Já não se propagam documentos confidenciais, como nesses remotos anos zero, mas memes e gifs, fake news e deep fakes, o que quer que seja que diga o que nós queremos dizer e possa servir para convencer os outros da nossa verdade. A figura a um só tempo angélica e metálica de Julian Assange, branco ou platinado como criatura neutral, aterrado de outro mundo, folha em branco sobre a qual escrever um testamento novo, trouxe, afinal, uma outra queda do paraíso. Se ninguém estava inocente, se eram todos tão humanos como nós, porque lhes obedecíamos?

A ideia da “denúncia” enquanto acto virtuoso generalizou-se. O dedo apontado à procura da mácula, da falha, a competição para ser o primeiro a descobrir o pecado, atirar a pedra, destruir, derrubar. Como se fôssemos imaculados. Como novos Prometeus que não sabiam o que fazer ao poder da chama que a internet lhes colocara nas mãos, incendiámos tudo, na esperança primitiva de purificar o que quer que fosse pelo fogo. Lentamente, perdemos a confiança nas instituições, na imprensa, nos estados. Convencemo-nos de que, sozinhos e armados com um smartphone, poderíamos aceder directamente à virtude, à liberdade e à justiça.
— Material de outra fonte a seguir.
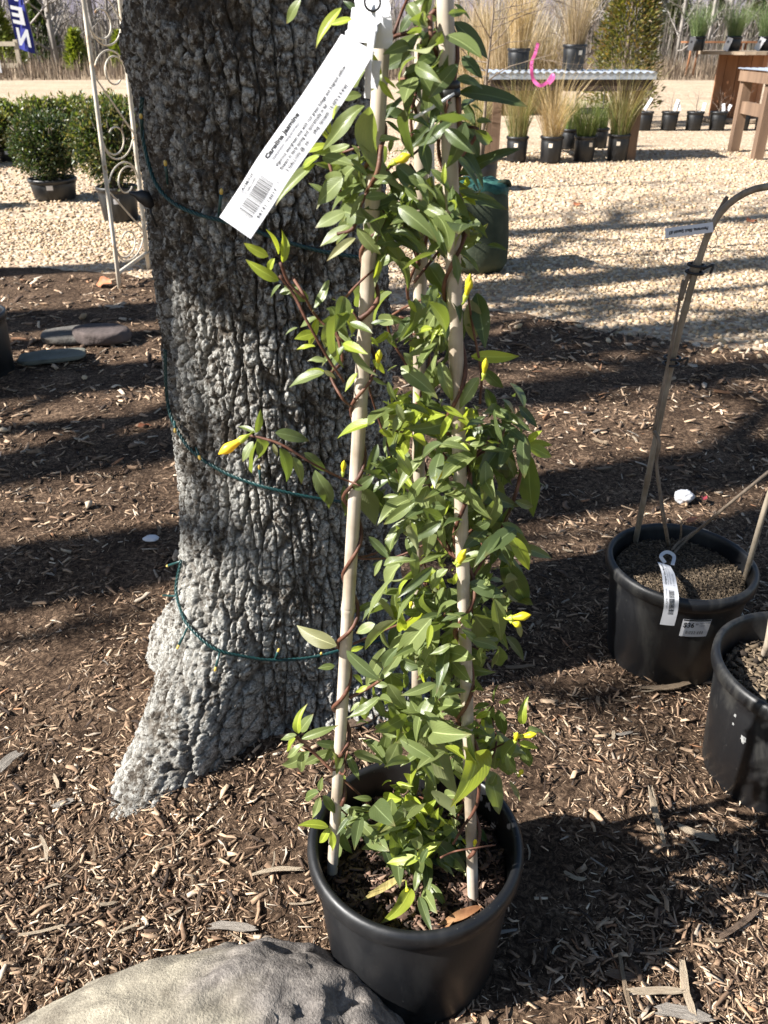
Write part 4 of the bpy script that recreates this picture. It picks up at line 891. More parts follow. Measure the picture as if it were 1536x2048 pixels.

Mas o “jornalismo de denúncia” era uma contradição: se o primeiro se reduz à segunda, sem exercício crítico, auto-destrói-se. Um jornalista não é um megafone. Um dedo apontado não é uma filosofia do direito. A indignação não chega para programa político. A fúria com que perseguimos a verdade e quisemos, à força, tudo expor ao olho e julgamento público, revelou apenas a evidência: a nudez da verdade, como quase toda a nudez, não é necessariamente coisa agradável de se ver à crua luz do dia. Precisa de contexto e ponderação. Fica melhor vestida, tratada e bem iluminada, como era suposto sabermos já, depois de tantos séculos de arte e civilização.

Aos deuses antigos não admirávamos a transparência, mas a transcendência – não era por acaso. A transparência, a denúncia, a obsessão por uma suposta verdade que vai dividir o mundo entre puros e impuros, em vez de aproveitar aos Putins da vida, isso é tudo muito bonito, mas eu prefiro ficar com o realismo do velho Bismarck: gosto de salsichas e de leis. Quanto menos souber como são feitas, melhor durmo de noite.